Tuesday, December 4, 2007

Clock offically cleaned.

A stunning day today. In DC, pretty much on any given day, there is a panel discussion about some study with the usual suspects doing the discussing with alarming regularity. The results of the myriad of panel discussions is not startling and usually have enough error that both sides can still argue their case. And the day after these weekly panel discussion - nothing ever really happens. You could seriously get discussion panel poisoning in this city.

But today was different. The Alliance for Excellent Education sponsored a panel discussion of the 2006 PISA Results. It was sad as it was fascinating and OECD is offering some actual action items based upon observing the nations that are getting results. I strongly encourage people to read this – and act.

The Problem: the United States has slipped further down the ladder of expertise – we are now 25th in math and 21st in science. They were quick to point out that we didn’t really get all that worse, just the rest of the world continues to improve while we stagnate.

When looking at the successful countries and their teachers, Andreas Schleicher from OECD said we need to have clear expectations of our teachers and schools, we need to have teachers that understand the expectations and work towards the goal and we need to have teachers who are motivated to perform at a higher level. Also, the performing nations had a much higher level of selectivity in their teaching profession which elevated the profession.

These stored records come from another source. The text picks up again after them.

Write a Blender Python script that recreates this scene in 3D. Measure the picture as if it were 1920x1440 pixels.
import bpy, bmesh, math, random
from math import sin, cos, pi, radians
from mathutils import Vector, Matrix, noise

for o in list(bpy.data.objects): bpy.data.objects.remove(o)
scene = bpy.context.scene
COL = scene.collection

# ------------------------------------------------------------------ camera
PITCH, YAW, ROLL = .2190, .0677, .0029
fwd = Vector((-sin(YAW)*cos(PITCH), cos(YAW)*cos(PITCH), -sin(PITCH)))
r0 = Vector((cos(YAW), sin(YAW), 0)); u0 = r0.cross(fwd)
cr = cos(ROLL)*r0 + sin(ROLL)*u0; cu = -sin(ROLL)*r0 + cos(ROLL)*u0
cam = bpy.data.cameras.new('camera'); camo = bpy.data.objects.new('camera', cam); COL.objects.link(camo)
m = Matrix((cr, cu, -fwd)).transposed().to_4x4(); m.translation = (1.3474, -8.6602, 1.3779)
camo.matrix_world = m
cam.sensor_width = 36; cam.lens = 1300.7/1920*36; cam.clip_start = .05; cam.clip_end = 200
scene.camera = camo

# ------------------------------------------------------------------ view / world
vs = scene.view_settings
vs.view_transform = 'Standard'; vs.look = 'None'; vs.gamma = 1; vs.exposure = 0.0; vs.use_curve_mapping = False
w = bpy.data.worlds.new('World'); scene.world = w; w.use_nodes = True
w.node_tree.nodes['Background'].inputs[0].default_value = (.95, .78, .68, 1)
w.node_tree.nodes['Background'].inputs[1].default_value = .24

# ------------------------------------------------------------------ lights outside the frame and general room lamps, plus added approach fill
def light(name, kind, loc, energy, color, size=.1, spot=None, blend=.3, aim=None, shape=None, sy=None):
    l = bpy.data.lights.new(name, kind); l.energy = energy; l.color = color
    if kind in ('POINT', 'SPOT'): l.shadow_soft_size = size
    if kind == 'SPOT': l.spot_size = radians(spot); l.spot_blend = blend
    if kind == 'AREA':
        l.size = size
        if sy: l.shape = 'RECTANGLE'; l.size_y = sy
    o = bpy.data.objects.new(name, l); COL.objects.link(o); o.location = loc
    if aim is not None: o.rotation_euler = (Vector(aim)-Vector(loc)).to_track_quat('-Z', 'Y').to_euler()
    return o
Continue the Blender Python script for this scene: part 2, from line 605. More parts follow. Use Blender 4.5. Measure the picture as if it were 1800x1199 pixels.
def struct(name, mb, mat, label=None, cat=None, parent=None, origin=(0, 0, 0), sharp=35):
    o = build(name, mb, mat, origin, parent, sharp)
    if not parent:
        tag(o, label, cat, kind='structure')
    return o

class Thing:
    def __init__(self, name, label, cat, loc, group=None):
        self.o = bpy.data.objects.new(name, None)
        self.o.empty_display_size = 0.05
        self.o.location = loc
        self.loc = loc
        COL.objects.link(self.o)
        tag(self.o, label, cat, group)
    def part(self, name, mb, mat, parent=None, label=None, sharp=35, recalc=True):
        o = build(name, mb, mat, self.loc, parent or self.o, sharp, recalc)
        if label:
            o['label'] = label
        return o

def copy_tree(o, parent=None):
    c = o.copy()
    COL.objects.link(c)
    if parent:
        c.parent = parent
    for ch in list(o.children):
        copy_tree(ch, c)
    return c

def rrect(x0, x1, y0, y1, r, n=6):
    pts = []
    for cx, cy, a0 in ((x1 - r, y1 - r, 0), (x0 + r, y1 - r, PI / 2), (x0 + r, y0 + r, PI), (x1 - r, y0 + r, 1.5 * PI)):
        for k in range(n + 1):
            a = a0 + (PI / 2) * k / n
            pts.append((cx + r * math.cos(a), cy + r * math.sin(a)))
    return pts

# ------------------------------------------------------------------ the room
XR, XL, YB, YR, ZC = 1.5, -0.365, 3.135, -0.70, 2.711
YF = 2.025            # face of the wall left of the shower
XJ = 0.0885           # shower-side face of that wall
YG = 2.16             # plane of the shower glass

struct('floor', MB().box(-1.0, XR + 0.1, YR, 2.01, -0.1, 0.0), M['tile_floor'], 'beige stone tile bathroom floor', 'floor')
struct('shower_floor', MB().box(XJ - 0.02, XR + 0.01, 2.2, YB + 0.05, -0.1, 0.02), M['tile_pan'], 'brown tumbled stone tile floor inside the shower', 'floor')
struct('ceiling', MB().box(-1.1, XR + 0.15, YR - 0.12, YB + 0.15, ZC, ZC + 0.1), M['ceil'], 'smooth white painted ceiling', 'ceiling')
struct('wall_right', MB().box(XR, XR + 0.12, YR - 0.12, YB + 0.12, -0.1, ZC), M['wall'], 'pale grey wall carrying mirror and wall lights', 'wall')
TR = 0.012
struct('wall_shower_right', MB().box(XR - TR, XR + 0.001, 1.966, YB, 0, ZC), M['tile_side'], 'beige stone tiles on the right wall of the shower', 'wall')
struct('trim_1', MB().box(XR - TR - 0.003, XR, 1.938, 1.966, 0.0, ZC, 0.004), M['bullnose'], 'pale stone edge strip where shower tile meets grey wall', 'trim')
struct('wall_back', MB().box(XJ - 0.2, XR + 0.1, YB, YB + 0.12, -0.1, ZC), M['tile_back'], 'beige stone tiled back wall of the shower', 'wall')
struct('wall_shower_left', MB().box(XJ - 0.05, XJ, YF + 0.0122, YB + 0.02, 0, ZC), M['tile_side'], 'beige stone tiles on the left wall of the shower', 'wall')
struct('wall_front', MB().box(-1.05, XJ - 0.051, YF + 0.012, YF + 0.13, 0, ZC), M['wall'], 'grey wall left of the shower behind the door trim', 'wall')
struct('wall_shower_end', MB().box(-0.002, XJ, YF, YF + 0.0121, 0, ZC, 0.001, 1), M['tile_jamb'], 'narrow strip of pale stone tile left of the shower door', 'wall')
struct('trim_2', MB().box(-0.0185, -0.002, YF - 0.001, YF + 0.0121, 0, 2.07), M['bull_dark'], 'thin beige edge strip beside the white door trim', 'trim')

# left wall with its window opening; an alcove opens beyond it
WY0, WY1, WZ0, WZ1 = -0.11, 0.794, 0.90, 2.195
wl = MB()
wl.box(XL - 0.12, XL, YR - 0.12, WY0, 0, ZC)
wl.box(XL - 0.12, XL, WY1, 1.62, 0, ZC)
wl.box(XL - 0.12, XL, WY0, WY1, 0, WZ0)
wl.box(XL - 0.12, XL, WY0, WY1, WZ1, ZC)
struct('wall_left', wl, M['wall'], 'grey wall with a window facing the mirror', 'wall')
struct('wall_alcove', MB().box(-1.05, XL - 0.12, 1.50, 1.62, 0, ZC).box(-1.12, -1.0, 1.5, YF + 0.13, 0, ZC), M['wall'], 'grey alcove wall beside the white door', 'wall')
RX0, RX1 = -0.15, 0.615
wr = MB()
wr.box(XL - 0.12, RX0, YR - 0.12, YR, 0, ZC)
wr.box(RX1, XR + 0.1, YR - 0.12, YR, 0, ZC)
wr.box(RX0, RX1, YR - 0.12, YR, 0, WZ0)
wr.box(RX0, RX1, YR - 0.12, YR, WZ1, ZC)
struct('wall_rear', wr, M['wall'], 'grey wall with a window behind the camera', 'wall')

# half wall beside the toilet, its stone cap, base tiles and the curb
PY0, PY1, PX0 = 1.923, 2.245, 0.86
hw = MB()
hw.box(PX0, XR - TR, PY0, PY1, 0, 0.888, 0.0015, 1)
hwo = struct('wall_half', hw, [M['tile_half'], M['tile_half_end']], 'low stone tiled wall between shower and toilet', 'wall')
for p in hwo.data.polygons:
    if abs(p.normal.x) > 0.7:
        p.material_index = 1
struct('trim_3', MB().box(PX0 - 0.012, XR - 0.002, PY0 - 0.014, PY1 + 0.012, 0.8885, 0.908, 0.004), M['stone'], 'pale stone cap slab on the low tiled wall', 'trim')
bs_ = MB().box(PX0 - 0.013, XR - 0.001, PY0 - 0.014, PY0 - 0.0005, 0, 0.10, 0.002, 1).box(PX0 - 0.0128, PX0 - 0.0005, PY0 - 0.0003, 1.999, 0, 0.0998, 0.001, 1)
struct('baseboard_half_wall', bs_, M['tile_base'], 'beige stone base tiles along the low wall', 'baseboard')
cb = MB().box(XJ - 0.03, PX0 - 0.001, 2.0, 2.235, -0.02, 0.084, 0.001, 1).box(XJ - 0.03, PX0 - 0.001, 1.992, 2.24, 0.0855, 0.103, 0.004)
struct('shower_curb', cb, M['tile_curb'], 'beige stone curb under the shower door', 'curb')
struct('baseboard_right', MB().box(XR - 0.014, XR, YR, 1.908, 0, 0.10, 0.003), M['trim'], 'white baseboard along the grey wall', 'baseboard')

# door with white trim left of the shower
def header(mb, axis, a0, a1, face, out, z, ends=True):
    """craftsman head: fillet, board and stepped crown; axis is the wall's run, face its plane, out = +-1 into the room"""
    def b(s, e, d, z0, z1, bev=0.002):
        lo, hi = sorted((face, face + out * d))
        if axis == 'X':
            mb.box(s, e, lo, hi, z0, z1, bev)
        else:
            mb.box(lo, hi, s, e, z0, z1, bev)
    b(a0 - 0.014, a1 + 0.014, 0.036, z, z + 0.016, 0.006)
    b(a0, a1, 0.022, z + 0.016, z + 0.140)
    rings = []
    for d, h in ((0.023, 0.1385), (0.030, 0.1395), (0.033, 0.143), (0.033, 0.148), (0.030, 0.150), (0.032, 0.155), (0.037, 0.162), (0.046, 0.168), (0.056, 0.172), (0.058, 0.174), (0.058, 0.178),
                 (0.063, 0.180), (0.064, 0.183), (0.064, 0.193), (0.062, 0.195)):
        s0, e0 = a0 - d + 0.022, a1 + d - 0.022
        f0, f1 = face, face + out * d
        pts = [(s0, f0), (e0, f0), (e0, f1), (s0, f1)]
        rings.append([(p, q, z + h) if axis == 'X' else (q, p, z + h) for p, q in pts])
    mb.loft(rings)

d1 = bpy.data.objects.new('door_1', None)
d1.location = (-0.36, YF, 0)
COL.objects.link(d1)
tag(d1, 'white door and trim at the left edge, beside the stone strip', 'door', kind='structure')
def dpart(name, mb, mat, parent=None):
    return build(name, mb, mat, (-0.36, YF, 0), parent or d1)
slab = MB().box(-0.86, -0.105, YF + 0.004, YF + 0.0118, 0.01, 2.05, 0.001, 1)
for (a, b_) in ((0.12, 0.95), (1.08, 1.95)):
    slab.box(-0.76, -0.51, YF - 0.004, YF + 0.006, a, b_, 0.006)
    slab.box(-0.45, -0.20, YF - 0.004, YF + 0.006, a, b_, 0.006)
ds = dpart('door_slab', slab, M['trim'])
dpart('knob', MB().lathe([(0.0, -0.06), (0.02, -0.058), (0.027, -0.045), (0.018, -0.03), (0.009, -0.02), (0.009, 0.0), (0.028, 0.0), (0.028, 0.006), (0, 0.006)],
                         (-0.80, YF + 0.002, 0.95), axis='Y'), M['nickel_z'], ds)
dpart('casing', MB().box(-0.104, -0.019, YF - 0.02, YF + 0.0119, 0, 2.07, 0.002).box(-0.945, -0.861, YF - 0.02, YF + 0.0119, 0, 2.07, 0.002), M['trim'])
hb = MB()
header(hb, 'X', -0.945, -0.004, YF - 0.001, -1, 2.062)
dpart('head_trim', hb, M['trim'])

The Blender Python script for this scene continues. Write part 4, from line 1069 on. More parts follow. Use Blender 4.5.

To recap what we keep saying: you cannot be selective unless you have a group to select from. Using a certification program that screens out over 50% of the candidates BEFORE they get to the classroom sure is a vast improvement over many of the education schools who accept all that apply. Principals cannot be selective in their math and science teachers when they only have one applicant.

We have a long way to go and while we sit around having numerous panel discussions with no activity, the rest of the world is collectively cleaning our clock. If their 15 year olds continue to be that much smarter than ours now, their 25 year olds will be dominating the economic world ten years from now.